We’re here to discuss Archer’s newest novel, writes Luke Rix-Standing, Nothing Ventured, a spiritual if not direct successor to his bestselling Clifton Chronicles. A rollicking crime caper centring around an art heist, our new hero is William Warwick, a fledgling detective collaring the crooks his barrister father sets free.

After a chance meeting at a carol service, Archer recruited retired Chief Superintendent John Sutherland as a sort of ‘crime consultant’ while plotting the book, and the young Warwick bears a suspicious resemblance to the ex-cop.

“You’ve got to think like a criminal,” says Archer, “and the good policeman does. I had a scene where a bent policeman sees three bags of money, and only sends two back for evidence. John said, ‘No, it would be much wiser to take a bit of money out of each of them!’”

The first instalment of a proposed eight-part series, book two has already entered its sixth draft, though Archer generally aims for 14. “That’s how you get the speed. It’s about making it faster and faster, making you want to turn the page. How dare you put this book down!”

Archer’s calling is as a storyteller, a weaver of tall tales and fulsome fictions that have struck an evident chord with the reading public. “It’s a God-given gift”, he says. “I’m very lucky. I wanted to captain the England cricket team, I failed. I wanted to be Prime Minister, I failed.
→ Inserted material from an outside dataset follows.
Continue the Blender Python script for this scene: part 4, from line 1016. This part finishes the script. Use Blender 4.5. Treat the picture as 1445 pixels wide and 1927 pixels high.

So they said, all right, we’ll make you a storyteller.”

He releases one book a year but Archer is surprised by suggestions that he’s speedy. “I think I’m slow but I’m a totally driven, disciplined human being. I rise at 5.30, work six to eight, take a two-hour break, work 10 ‘til 12, take a two-hour break, work six ‘til eight, and I’m in bed by 9.30.” He’ll be writing new chapters as long as he draws breath.